Task instructions:
Review the material line by line. Identify and copy every line that contains the string "this".

═══ Dataset excerpts ═══

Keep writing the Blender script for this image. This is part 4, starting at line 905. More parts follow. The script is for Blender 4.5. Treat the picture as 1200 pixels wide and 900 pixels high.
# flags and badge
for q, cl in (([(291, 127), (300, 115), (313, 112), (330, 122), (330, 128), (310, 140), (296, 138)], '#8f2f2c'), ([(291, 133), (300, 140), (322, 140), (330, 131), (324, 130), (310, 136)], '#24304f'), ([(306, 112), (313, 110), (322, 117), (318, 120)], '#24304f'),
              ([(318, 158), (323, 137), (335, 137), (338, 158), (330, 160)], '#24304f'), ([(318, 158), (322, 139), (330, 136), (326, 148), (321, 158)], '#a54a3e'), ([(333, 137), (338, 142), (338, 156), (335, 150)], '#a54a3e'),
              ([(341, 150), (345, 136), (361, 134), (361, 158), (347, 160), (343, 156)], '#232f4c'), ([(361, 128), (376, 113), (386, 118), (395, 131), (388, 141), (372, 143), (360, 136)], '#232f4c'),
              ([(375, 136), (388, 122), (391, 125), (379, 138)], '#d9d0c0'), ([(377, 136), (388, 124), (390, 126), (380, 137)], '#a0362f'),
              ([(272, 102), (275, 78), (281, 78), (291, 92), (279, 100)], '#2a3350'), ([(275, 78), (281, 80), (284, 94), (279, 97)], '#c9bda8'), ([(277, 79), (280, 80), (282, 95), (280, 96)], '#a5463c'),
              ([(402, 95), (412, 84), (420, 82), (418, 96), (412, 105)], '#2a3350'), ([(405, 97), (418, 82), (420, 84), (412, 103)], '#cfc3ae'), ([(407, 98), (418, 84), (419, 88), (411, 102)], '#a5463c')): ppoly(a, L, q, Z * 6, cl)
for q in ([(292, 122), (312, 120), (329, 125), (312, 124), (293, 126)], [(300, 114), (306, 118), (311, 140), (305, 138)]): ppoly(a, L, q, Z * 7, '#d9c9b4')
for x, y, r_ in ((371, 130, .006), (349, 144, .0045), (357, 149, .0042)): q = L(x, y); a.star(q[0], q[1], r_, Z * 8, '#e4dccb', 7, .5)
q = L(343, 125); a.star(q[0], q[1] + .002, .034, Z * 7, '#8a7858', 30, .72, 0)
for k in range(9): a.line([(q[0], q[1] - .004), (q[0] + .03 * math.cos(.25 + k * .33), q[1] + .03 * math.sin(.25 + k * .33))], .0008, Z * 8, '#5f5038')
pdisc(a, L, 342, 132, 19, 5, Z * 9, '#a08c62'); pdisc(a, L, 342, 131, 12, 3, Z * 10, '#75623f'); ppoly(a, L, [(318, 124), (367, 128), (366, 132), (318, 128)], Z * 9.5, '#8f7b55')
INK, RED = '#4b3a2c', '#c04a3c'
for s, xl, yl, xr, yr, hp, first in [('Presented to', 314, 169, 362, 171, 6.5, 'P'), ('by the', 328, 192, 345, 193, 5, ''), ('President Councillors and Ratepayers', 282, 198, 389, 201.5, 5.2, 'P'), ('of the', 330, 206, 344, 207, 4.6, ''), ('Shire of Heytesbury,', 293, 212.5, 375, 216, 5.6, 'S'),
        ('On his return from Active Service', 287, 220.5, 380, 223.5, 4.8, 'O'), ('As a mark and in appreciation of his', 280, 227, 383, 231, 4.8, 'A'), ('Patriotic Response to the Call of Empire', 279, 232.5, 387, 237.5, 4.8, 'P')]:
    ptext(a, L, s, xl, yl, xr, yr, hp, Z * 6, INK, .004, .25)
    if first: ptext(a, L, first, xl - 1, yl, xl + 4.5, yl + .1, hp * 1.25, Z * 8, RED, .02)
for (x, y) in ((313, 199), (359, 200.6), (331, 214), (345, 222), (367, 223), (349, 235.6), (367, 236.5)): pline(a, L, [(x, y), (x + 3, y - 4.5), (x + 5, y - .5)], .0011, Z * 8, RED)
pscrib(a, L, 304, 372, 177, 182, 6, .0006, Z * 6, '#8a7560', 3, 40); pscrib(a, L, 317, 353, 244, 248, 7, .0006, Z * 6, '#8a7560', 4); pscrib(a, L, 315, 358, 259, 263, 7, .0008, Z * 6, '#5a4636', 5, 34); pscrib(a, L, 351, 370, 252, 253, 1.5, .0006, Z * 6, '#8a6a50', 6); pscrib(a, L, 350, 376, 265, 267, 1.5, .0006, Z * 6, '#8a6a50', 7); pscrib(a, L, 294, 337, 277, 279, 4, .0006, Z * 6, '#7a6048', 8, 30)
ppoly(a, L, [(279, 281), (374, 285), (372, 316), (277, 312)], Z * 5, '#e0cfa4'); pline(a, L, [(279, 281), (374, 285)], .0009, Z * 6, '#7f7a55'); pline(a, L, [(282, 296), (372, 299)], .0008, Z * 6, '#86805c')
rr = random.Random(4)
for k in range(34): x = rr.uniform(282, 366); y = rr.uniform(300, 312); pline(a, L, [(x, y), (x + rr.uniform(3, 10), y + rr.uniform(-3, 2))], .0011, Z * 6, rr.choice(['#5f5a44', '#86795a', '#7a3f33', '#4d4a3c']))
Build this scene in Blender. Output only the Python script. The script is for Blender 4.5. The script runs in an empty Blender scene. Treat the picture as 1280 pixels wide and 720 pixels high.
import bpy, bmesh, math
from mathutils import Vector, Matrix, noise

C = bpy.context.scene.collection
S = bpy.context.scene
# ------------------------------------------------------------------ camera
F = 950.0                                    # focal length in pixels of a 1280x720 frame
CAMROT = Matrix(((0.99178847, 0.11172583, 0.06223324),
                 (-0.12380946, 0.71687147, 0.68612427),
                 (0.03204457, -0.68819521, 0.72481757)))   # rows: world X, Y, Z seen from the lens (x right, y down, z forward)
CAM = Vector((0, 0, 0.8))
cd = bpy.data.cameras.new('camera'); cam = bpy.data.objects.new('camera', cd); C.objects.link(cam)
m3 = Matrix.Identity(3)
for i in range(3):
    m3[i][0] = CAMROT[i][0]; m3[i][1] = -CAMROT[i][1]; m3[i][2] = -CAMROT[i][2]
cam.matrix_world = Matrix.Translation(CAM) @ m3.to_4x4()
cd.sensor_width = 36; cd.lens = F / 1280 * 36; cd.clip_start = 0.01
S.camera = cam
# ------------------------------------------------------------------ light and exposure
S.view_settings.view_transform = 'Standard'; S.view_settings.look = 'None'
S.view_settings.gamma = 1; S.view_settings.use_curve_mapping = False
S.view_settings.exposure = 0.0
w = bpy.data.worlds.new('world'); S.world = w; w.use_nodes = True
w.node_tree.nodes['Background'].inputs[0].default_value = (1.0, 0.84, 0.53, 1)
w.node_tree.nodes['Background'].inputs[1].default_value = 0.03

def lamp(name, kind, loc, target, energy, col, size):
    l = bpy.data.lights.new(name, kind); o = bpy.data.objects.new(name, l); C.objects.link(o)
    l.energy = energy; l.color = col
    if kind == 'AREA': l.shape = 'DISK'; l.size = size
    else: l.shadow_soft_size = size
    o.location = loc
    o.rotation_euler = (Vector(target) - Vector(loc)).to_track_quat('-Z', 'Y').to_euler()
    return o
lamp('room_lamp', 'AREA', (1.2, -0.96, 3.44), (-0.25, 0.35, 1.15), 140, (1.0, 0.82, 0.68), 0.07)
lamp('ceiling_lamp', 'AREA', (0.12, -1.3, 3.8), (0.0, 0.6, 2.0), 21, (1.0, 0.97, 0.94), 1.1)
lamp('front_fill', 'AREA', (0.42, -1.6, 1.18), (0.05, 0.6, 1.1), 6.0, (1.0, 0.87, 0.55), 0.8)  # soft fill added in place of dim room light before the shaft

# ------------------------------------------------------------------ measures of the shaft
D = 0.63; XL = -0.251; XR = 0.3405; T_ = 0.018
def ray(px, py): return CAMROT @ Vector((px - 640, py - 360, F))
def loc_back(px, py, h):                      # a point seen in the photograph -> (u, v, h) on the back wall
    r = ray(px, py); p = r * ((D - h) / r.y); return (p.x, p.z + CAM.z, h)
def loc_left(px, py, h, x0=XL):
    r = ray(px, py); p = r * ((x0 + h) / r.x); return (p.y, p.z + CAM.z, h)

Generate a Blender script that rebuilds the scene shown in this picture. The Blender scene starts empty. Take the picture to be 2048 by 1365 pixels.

═══

The solution:
Keep writing the Blender script for this image. This is part 4, starting at line 905. More parts follow. The script is for Blender 4.5. Treat the picture as 1200 pixels wide and 900 pixels high.
Build this scene in Blender. Output only the Python script. The script is for Blender 4.5. The script runs in an empty Blender scene. Treat the picture as 1280 pixels wide and 720 pixels high.
Generate a Blender script that rebuilds the scene shown in this picture. The Blender scene starts empty. Take the picture to be 2048 by 1365 pixels.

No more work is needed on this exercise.